Could you please verify whether my attempt is fine or contains logical gaps/errors? Any suggestion is greatly appreciated!
My attempt:
Lemma: Assume $A,B \in L(E,F)$ and $(A-B)(x)=0$ for all $x \in E$ such that $\|x\|=1$. Then $A=B$.
Proof of the Lemma: Clearly, $(A-B)(0)= (A-B)(0x) = 0(A-B)(x)=0$ by the linearity of $A-B$. Suppose that $x \neq 0$, so $\|x\|>0$. We have $(A-B)(x) =(A-B)((x/\|x\|)\|x\|) = \|x\|(A-B)(x/\|x\|) = 0$ because $\|x/\|x\|\|=1$. Hence $(A-B)(x)=0$ and consequently $A(x)=B(x)$ for all $x \in X$. Thus $A=B$.

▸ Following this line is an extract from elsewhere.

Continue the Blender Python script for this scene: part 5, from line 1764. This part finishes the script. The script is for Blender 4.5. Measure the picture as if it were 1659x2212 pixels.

Let $B \in \mathcal{L}(E, F)$ such that $$f(x)=f\left(a\right)+B\left(x-a\right)+o\left(\left\|x-a\right\|\right) \quad \left(x \rightarrow a\right)$$
As such, $$A(x-a)- B(x-a) = o\left(\left\|x-a\right\|\right) \quad \left(x \rightarrow a\right)$$ or equivalently $$(A-B)(x-a) = o\left(\left\|x-a\right\|\right) \quad \left(x \rightarrow a\right)$$ and consequently $$\lim_{x \to a} \frac{(A-B)(x-a)}{\|x-a\|} = 0$$
Let $y \in X$ such that $\|y\|=1$. Define a sequence $(x_n)$ in $X$ by $x_n= a+y/n$. It follows that $\lim x_n =a$ and $y = (x_n-a)/\|x_n-a\|$ for all $n \in \mathbb N^*$. As such, $$(A-B)y =(A-B) \left ( \frac{x_n-a}{\|x_n-a\|} \right ) = \frac{(A-B)(x_n-a)}{\|x_n-a\|}$$
Take the limit $n \to \infty$, we have $$(A-B)y = \lim_{n \to \infty} \frac{(A-B)(x_n-a)}{\|x_n-a\|} = \lim_{x \to a} \frac{(A-B)(x-a)}{\|x-a\|} = 0$$
By our lemma, $A=B$.